* Peter Martuccelli (peterm(a)redhat.com) wrote:
Hello,
On Fri, 2005-02-11 at 15:22, Stephen Smalley wrote:
> On Fri, 2005-02-11 at 15:29, Steve Grubb wrote:
> > Sort of. It fixes the one you saw. However, the corruption Peter was chasing
> > is probably not related. This was a userspace fix. I think there is a
> > separate kernel side one that's been discussed in the SE Linux mail list.
>
> Yes, we saw corruption in the SELinux avc messages prior to any use of
> auditd at all, when everything was still being handled by klogd.
The corruption I was able to track down was in the kernel, this patch
will fix the problem, (the problem I saw was corrupted avc messages
which always started with 118 leading white spaces). This is not a
final patch as I still need to determine what the issue is with printk.
The "%*.*s" format specifier is not popular in the kernel, iirc it is
only used in a few routines, which include the audit and avc routines.
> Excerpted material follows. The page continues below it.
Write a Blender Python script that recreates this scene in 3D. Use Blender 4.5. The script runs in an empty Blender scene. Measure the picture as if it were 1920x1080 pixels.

So yes there is a separate kernel side issue dealing with corrupted avc
messages.
--- linux/kernel/audit.c.orig 2005-02-16 13:49:28.839925080 -0500
+++ linux/kernel/audit.c 2005-02-16 13:53:24.757060224 -0500
@@ -513,8 +513,8 @@
if (!audit_pid) { /* No daemon */
int offset = ab->nlh ? NLMSG_SPACE(0) : 0;
int len = skb->len - offset;
- printk(KERN_ERR "%*.*s\n",
- len, len, skb->data + offset);
+ skb->data[offset + len] = '\0';
+ printk(KERN_ERR "%s\n", skb->data + offset);
}
kfree_skb(skb);
ab->nlh = NULL;
What was your test case? This patch will potentially corrupt data in
skb->data[offset + len]. Typically there's extra space so it's ok, but
at the most that's pointing at the first member for skb_shared_info
(dataref), which could cause a memory leak.